Let $V$ be a finite dimensional inner-product space over $\mathbb{C}$. Let $T \in L(V,V)$ satisfy $T^*=-T$. Show that all eigenvalues of $T$ are purely imaginary, i.e., if $\lambda$ is an eigenvalue of $T$, then $\lambda = ia$ with $a \in \mathbb{R}$.

I can recall a proof we did in class that if $T$ is self-adjoint then all eigenvalues are real, and the basic gist of it was let $\lambda$ be an eigenvalue, then lambda is equal to its complex conjugate. I understand this; it implies that if $\lambda = a+bi = a-bi$ then $b = 0$.

It follows (in my mind, at least) that I need to show that given that $T^* = -T$ that $\lambda = -\lambda$.

I'm kind of stuck here, though. I've tried adapting the proof I have for self-adjoint operators, but I'm unable to do it without having the conjugate in the result, which is not what I want. (that seems to imply that all eigenvalues are 0, I don't think that's true).

Solution 1:

An alternative proof of this, probably not as enlightening but I like it: if $T^* = -T$, then $iT$ is self-adjoint (why?) and so the eigenvalues of $iT$ are real. It then follows that the eigenvalues of $T$ are purely imaginary. (again, why?)

Solution 2:

Showing that $\lambda=-\lambda$ would only let you say that $\lambda=0$, not that $\lambda$ was imaginary, so that is not what you need to show.

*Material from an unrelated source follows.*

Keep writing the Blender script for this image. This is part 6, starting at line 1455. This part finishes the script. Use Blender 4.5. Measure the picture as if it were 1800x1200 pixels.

Instead, look at what exactly was originally done for $S$ symmetric and $\lambda,v$ an eigenpair:

$$\lambda \langle v,v\rangle =\langle Sv,v\rangle=\langle v,Sv\rangle = \overline{\langle Sv,v\rangle} =\overline{\lambda \langle v,v\rangle}=\overline{\lambda}\langle v,v\rangle.$$

The first equality is by linearity, the second by $S=S^*$, the third by conjugate symmetry of the inner product, the fourth by linearity again, and the last by $\overline{ab}=\bar{a}\,\bar{b}$ along with the fact $\langle v,v\rangle$ is purely real and so is invariant under complex conjugation. From this we deduce $\lambda = \lambda^*$.

So what happens if instead $T=-T^*$?